In fact, those same three words could also be used to identify Longton town itself.  Perhaps a new motto for the precinct: Cheap. Random. Crap.

The Cheque Centre’s place is all nice and new, with both new paint and new carpets.  Quite unusual for the locailty.  So why go to this trouble, and still set your rates so much higher than the nearest competitor?  The second best on offer today was $1.96 at the Post Office, with the travel agents less than a full cent behind.

Today’s perfect two rate got me thinking.  Maybe it just a case of "two dollars to the pound is close enough, right?".  This is a business that deals only in money, and always in cash.  Perhaps maximising profit isn’t as important as getting the turnover.

Ever feel like you’re supporting organised crime?

Infantile fun for all the family

Putting rude words as your name in the high score table on a pub quiz or "skill game" machine.

There should be a snappier name for this wholesome activity.  May I suggest "poo-tabling", derived from my very favourite – and almost always first choice – word to use?

It’s short, simple, slightly rude, a little graphic (if you think about it for too long) and obviously not a real name – but hardly offensive, even pre-watershed.

Some machines are poo-friendly, some are not.  Yesterday the mix-and-muddle-the-fruit game that I can’t even remember the name of didn’t like like poo, which is a little unfair when a different game on the same machine already had a big cock.  Really.

At least it’s clear to see that we are not alone in wanting to – nay, enjoying – testing the limits of a computer program’s profanity filter.

That’s Claire’s finger doing the honours.  This poo was a joint effort, and top score on the table won us a massive two quid, after an extremely courageous decision to gamble after hitting the £1 mark.  Even so, wanting our first choice of name to be immortalised for days, maybe even weeks, was too much to ask.

 

Holy trapped cable Batman

My computer died today.  I fixed it (because I’m great, obviously) but it was the strangest thing.

I’d nudged the base unit with my knee after I pulled my chair under the desk and there came a little strangling noise from the PC.  I don’t wish to mock the sound of an actual strangling where a person may really die, but if I had to illustrate the sound in a comic book, it would look something like this.
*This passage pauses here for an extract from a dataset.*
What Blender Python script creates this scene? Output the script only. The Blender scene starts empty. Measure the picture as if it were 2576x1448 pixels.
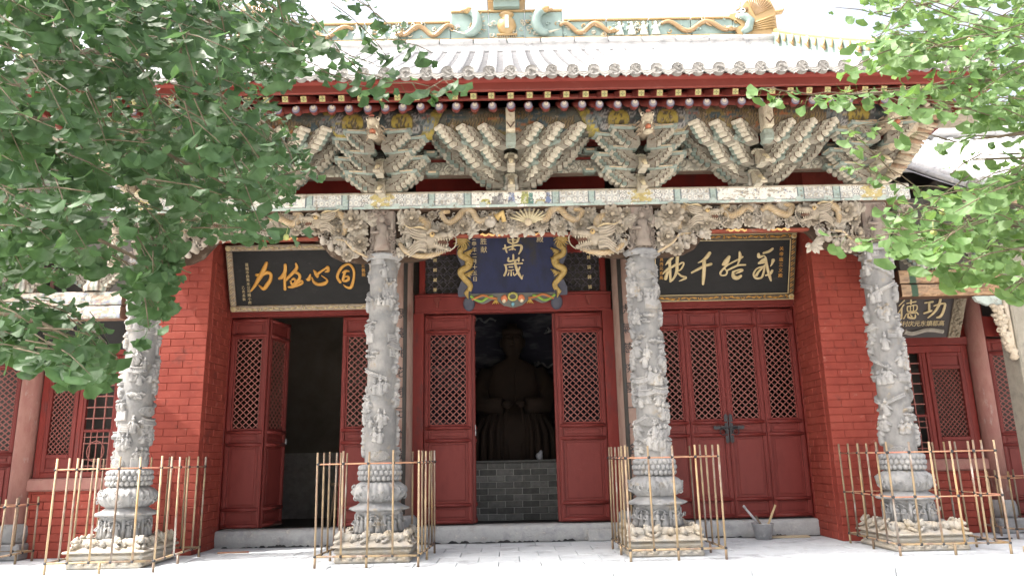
import bpy, math, random
import numpy as np
from mathutils import Matrix, Vector, Euler, noise as mnoise
R=math.radians
sc=bpy.context.scene
COL=sc.collection
rnd=random.Random(11)
# ---------------------------------------------------------------- camera
cam_d=bpy.data.cameras.new('camera'); cam=bpy.data.objects.new('camera',cam_d); COL.objects.link(cam)
cam_d.sensor_width=36; cam_d.lens=36*1854/2576; cam_d.clip_start=.05; cam_d.clip_end=800
def _cam():
    pi,ro,ya=R(12.9),R(-1.2),R(.4)
    f=Vector((math.sin(ya)*math.cos(pi),math.cos(ya)*math.cos(pi),math.sin(pi)))
    r=Vector((math.cos(ya),-math.sin(ya),0)); u=r.cross(f)
    c,s=math.cos(ro),math.sin(ro)
    r2=c*r+s*u; u2=-s*r+c*u
    m=Matrix((r2,u2,-f)).transposed().to_4x4(); m.translation=Vector((-.08,0,1.1)); return m
cam.matrix_world=_cam(); sc.camera=cam
# ---------------------------------------------------------------- light
SUN_EL,SUN_AZ=59,72        # azimuth to the left of the facade's outward normal
to_sun=Vector((-math.sin(R(SUN_AZ))*math.cos(R(SUN_EL)),-math.cos(R(SUN_AZ))*math.cos(R(SUN_EL)),math.sin(R(SUN_EL))))
w=bpy.data.worlds.new('World'); sc.world=w; w.use_nodes=True
nt=w.node_tree; bg=nt.nodes['Background']; sky=nt.nodes.new('ShaderNodeTexSky')
sky.sky_type='NISHITA'; sky.sun_disc=False; sky.sun_elevation=R(SUN_EL)
sky.sun_rotation=math.atan2(to_sun.x,to_sun.y); sky.air_density=1.0; sky.dust_density=10.0; sky.ozone_density=0
hz=nt.nodes.new('ShaderNodeHueSaturation'); hz.inputs["Saturation"].default_value=.5; hz.inputs["Value"].default_value=1.2
nt.links.new(sky.outputs[0],hz.inputs['Color']); nt.links.new(hz.outputs[0],bg.inputs[0]); bg.inputs[1].default_value=.15
sl=bpy.data.lights.new('sun','SUN'); sl.energy=3.0; sl.angle=R(.5); sl.color=(1,.95,.86)
so=bpy.data.objects.new('sun',sl); COL.objects.link(so)
so.rotation_euler=(-to_sun).to_track_quat('-Z','Y').to_euler(); so.location=to_sun*40
sc.view_settings.view_transform='Standard'; sc.view_settings.look='None'
sc.view_settings.exposure=1.72; sc.view_settings.gamma=1; sc.view_settings.use_curve_mapping=False
sc.render.engine='CYCLES'
sc.cycles.max_bounces=8; sc.cycles.diffuse_bounces=4; sc.cycles.glossy_bounces=2; sc.cycles.transmission_bounces=3; sc.cycles.transparent_max_bounces=4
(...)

ZWIP-EEEE-GLUCK-EEEE-CLAK-CLAK-EEEE-VZZZZ-VZZZZ-THWUP-THWUUUUZWUP

On second thoughts, perhaps I’d hire a professional to do the sound effects.

Abruptly, the sound ceased.  I thought no more of it until a couple of minutes later when everything went black.  The PC powered down, and only then did I begin to notice the rather nasty cooking smell.
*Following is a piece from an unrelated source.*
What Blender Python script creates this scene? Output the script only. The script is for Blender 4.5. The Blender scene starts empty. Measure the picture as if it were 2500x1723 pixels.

Out came the screwdriver.  I wanted to find out exactly what was burning, but almost everything was hot and it took me a few really sensible attempts at powering the machine on and letting it die several painful deaths before I noticed the CPU fan was not spinning.  Then I noticed the reason why.

Out came the camera.  The loose green cable in the picture below is looking a little mangled, but in remarkable condition considering it’s fate.  It had somehow managed to wrap itself around the fins of the fan.

So how does this happen?  I have no idea.  Effectively, someone shoved a stick through the spokes on my bicycle, except the fan spins a lot faster than a bike wheel – 3600 RPM, so the PC says.  I can’t even imagine trying to doing this by hand even if I wanted to.  It’d just be a painful way to trim your fingernails.